The State of the Nation’s Housing is, in a word, complicated.

Housing markets are showing signs of reviving, concluded "The State of the Nation’s Housing" report released by the Cambridge, Mass.-based Joint Center for Housing Studies of Harvard University. But we’re not out of the woods, yet. 

“While still in the early innings of a housing recovery, rental markets have turned the corner, home sales are strengthening, and a floor is beginning to form under home prices,” said Eric Belsky, managing director of the Joint Center for Housing Studies.  “With new-home inventories at record lows, unless the broader economy goes into a tailspin, stronger sales should further stabilize prices and pave the way for a pickup in single-family housing construction over the course of 2012.” 

Rental markets are on the mend thanks to sharp drops in construction and an increase of over 4.4 million renters since 2005.  Rental vacancy rates are falling, rents are increasing, and multi-family construction is up solidly.
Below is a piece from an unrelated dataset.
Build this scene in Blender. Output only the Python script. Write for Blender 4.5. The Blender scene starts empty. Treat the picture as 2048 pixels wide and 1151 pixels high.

In contrast, the nation’s homeownership rate continues to slide.

“Surveys consistently find that the overwhelming majority of young adults plan to own a home in the future, but many would-be buyers have stayed on the sidelines waiting for the job outlook to improve and house prices to stop falling,” Belsky said.  “But as markets tighten, these fence-sitters may begin to take advantage of today’s lower home prices and unusually low mortgage rates. With rents up, home prices sharply down, and mortgage interest rates at record lows, monthly mortgage costs relative to monthly rents haven’t been this favorable since the early 1970s.”

Chief among the statistical analysis running through the report is the idea that owner-occupied market is seeing signs of recovery. Sales of newly constructed homes in the first quarter of 2012 were up 16.7% from the previous year -- this after a record low of just 306,000 in 2011.

In 1990, the NAR Affordability Index stood at 108.1. In 2011, it jumped up to 186.1.

The report also points to headwinds:

• Upwards of 2.0 million homes are in some stage of foreclosure in early 2012;
• Real net household wealth fell $14.3 trillion from 2006 to 2011, dragged down by a 57% drop in housing wealth; and
• 33% of the National Association of Realtors’ member brokers reported contract failures in December 2011, compared with just 9% a year earlier. 

The 40-page report covers the yin and yang of home prices and housing affordability, and cautions that the homeowner market faces numerous challenges. The report begins with the sentence: “After several false starts, there is reason to believe that 2012 will mark the beginning of a true housing market recovery.”